### What needs to be done
Copy each line below that contains "script".

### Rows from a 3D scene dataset
▼▼▼

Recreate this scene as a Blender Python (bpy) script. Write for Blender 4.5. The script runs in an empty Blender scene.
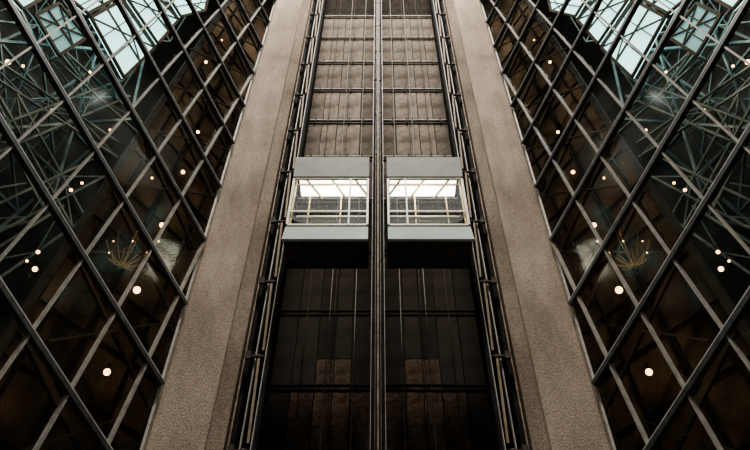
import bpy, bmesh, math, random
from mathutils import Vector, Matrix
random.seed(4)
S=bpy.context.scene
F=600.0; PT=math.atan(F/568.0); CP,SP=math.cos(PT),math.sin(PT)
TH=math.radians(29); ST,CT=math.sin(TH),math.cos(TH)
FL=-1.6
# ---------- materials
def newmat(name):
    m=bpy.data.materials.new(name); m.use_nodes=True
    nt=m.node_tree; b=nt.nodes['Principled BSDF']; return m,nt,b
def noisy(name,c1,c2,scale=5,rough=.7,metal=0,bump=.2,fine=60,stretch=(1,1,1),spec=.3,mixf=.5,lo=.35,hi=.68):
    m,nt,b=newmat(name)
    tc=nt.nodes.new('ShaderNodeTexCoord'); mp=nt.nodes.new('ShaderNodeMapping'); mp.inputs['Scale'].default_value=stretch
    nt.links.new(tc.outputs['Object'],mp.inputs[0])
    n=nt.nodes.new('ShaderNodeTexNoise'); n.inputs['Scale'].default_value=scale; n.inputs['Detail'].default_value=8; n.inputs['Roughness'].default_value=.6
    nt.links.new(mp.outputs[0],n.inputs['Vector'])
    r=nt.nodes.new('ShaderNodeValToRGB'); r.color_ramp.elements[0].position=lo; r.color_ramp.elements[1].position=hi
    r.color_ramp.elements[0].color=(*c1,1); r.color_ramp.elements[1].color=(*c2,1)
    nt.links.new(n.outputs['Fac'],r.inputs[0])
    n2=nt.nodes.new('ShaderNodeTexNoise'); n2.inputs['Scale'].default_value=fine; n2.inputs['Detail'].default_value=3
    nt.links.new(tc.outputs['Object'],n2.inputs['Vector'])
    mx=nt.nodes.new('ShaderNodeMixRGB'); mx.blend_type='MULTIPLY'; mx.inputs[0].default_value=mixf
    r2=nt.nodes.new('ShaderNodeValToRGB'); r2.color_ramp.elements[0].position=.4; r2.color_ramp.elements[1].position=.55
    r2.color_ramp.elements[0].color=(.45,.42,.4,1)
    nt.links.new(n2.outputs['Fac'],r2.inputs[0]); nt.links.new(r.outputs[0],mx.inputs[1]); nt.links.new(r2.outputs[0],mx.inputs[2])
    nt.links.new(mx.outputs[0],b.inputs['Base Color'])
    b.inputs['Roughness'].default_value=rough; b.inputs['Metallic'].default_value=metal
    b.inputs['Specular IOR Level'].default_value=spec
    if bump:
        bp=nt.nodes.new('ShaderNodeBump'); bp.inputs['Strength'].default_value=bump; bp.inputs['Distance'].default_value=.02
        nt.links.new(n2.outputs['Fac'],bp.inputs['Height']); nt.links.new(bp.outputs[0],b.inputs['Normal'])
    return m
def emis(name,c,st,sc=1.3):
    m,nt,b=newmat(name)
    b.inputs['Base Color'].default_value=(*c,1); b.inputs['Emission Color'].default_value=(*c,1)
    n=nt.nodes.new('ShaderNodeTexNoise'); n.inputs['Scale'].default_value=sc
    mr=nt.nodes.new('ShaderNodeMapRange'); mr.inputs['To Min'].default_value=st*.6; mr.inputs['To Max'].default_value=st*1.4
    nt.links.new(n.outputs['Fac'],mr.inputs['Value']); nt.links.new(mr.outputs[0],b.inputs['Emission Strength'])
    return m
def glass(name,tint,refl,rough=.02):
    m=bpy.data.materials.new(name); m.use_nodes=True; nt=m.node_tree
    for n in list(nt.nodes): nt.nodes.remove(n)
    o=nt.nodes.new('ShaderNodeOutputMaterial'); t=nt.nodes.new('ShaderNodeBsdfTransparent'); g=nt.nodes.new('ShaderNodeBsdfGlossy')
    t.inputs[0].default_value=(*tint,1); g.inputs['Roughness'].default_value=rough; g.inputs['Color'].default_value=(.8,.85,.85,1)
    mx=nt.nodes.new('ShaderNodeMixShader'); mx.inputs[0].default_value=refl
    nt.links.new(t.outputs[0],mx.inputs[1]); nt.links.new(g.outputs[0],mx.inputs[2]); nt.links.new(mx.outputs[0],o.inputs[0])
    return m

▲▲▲
▼▼▼

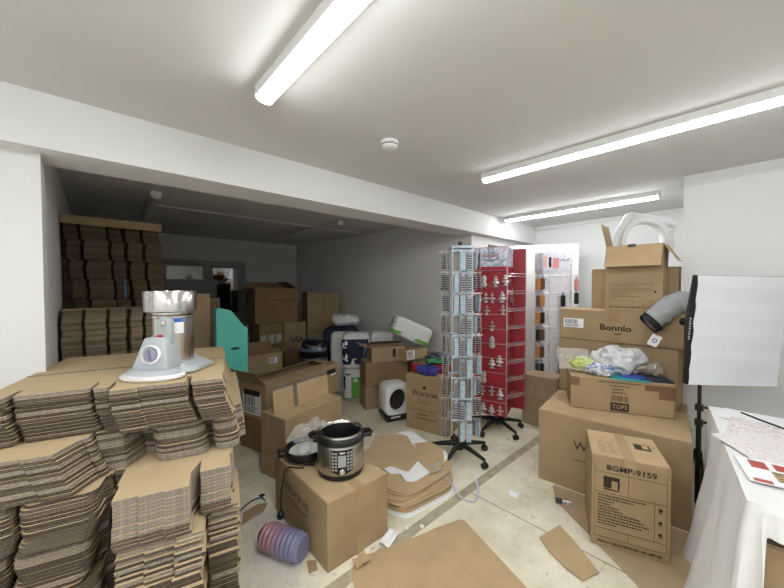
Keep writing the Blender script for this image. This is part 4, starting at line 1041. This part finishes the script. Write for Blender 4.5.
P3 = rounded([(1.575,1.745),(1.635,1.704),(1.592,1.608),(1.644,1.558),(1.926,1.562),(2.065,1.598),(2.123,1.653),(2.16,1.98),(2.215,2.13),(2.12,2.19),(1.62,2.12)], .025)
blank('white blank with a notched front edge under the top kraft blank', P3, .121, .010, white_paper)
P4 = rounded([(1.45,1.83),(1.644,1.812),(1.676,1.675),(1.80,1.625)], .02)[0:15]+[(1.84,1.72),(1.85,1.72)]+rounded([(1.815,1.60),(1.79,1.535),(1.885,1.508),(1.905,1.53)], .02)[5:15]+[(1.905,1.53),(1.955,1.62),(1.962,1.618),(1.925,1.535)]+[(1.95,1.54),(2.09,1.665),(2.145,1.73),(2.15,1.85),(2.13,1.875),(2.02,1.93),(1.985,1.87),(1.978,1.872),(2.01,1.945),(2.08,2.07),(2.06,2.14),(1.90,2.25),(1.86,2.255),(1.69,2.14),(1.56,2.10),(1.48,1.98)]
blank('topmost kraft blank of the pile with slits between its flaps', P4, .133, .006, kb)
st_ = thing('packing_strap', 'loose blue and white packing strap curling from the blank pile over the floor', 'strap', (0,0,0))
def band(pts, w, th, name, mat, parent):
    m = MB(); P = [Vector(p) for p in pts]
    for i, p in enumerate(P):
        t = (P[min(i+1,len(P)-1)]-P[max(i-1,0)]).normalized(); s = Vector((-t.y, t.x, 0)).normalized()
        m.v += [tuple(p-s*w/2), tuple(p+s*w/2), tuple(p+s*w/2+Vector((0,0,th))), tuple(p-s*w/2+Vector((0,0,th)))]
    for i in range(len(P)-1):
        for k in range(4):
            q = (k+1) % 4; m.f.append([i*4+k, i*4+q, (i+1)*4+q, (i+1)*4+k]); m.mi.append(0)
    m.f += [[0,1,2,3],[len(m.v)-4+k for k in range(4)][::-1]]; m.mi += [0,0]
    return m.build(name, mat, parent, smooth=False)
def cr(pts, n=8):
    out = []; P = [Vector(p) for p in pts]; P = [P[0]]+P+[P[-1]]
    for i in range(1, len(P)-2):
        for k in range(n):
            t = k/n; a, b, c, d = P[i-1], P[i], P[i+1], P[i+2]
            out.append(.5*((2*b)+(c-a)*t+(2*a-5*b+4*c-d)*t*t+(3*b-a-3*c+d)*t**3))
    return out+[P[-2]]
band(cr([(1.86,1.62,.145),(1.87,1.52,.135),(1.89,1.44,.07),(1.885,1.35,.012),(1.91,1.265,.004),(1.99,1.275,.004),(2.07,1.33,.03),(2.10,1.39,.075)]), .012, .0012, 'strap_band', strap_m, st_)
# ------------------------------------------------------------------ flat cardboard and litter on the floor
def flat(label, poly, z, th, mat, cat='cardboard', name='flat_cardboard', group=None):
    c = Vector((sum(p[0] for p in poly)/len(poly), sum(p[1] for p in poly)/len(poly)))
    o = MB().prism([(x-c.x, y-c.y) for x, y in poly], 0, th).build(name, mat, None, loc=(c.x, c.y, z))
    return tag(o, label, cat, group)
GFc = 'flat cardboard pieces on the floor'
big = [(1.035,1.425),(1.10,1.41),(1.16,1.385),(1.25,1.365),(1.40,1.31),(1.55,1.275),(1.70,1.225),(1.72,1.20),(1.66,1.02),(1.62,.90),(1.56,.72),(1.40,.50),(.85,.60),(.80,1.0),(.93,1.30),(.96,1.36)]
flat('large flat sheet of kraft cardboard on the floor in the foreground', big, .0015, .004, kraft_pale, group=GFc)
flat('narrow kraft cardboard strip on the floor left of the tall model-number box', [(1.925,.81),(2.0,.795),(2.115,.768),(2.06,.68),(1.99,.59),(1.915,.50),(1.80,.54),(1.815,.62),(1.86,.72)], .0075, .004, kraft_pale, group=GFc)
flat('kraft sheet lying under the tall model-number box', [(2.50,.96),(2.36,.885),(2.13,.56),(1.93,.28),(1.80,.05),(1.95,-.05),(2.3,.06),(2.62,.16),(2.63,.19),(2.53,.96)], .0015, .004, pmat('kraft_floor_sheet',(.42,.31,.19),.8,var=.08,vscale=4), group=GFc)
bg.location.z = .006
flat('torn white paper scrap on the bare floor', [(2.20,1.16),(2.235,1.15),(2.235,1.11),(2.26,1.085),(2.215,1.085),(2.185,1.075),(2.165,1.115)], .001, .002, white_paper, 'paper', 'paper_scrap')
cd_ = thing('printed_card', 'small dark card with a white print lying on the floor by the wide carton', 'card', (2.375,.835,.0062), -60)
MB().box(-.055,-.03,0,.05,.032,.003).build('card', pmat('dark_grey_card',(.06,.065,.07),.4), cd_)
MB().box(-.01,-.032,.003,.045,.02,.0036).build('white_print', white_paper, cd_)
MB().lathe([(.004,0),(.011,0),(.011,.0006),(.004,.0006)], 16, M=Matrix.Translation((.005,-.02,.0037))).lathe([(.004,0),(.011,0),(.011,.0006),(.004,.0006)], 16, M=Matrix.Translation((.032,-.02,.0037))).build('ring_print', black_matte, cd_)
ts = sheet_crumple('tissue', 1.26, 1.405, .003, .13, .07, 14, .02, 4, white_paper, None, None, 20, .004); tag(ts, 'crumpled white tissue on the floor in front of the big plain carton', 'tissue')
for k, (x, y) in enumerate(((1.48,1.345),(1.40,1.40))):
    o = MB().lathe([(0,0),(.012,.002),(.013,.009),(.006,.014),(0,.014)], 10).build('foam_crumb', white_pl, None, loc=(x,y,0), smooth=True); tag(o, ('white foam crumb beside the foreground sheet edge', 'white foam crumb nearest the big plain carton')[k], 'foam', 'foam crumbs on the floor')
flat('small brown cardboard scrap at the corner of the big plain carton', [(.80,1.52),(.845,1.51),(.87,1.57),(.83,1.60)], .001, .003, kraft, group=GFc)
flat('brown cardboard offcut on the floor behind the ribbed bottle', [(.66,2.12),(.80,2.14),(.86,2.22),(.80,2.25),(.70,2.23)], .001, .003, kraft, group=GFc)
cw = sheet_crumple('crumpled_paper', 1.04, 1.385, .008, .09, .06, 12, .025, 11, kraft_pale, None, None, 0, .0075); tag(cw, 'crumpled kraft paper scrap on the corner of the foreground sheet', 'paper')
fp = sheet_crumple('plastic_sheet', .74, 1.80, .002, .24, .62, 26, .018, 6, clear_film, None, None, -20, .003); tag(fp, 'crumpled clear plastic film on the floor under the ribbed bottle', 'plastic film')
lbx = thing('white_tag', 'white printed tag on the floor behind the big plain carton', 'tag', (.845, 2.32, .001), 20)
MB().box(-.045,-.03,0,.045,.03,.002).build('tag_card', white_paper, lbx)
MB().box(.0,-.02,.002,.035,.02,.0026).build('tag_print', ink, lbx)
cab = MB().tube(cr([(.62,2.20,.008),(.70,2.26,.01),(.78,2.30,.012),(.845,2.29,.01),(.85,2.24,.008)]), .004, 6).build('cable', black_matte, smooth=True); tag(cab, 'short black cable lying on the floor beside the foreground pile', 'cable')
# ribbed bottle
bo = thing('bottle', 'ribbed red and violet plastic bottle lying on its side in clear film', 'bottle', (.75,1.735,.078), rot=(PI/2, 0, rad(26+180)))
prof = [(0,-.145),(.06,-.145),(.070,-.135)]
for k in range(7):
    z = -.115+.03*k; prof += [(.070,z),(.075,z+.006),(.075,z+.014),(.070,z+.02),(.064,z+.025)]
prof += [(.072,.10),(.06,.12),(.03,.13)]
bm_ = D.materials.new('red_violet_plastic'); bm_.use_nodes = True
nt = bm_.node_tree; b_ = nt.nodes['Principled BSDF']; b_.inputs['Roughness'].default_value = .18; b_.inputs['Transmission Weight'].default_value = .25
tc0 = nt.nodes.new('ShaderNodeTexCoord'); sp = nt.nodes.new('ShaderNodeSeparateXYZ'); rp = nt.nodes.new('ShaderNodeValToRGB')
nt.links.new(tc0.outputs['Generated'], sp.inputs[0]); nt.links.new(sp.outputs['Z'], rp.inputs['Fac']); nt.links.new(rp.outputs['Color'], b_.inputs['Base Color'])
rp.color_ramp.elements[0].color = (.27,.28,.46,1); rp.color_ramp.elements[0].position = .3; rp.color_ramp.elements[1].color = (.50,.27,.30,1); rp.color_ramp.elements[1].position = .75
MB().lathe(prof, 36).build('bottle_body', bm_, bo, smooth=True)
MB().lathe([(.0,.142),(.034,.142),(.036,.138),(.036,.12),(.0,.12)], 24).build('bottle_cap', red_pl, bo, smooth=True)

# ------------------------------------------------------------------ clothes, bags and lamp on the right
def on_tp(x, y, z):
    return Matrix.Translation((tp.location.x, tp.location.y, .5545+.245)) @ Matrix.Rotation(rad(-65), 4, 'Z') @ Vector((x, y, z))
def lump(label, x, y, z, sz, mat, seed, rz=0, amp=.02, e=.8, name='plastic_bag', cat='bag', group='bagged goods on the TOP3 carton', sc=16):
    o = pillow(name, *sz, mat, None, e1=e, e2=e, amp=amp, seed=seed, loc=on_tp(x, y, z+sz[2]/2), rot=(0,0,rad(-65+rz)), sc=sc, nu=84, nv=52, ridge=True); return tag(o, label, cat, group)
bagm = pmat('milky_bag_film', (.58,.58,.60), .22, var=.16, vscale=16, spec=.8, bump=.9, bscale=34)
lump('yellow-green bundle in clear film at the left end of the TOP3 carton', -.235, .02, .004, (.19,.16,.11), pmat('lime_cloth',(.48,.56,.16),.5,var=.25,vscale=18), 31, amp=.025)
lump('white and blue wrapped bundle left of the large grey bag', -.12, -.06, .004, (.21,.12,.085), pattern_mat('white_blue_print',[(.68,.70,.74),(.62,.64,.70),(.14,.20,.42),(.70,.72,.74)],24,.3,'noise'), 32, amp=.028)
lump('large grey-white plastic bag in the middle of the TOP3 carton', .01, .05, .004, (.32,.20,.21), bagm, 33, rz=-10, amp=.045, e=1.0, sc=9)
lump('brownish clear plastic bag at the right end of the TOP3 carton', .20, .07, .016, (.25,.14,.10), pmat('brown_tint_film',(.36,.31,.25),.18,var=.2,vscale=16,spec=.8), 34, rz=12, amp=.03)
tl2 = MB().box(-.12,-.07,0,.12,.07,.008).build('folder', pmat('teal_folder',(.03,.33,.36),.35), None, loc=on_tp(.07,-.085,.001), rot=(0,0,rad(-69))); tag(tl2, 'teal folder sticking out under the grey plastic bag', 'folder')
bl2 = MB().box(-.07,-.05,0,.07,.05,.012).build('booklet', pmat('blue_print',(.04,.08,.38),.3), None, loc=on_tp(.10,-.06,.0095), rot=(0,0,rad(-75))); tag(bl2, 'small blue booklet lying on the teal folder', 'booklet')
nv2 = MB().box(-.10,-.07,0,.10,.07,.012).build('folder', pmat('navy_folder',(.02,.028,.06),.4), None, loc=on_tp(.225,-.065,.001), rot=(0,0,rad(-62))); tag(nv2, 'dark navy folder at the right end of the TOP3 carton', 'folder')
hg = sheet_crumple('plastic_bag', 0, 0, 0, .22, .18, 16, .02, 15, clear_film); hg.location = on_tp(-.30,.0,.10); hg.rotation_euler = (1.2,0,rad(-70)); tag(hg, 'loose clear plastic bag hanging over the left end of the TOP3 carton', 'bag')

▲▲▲

### Written response
Recreate this scene as a Blender Python (bpy) script. Write for Blender 4.5. The script runs in an empty Blender scene.
Keep writing the Blender script for this image. This is part 4, starting at line 1041. This part finishes the script. Write for Blender 4.5.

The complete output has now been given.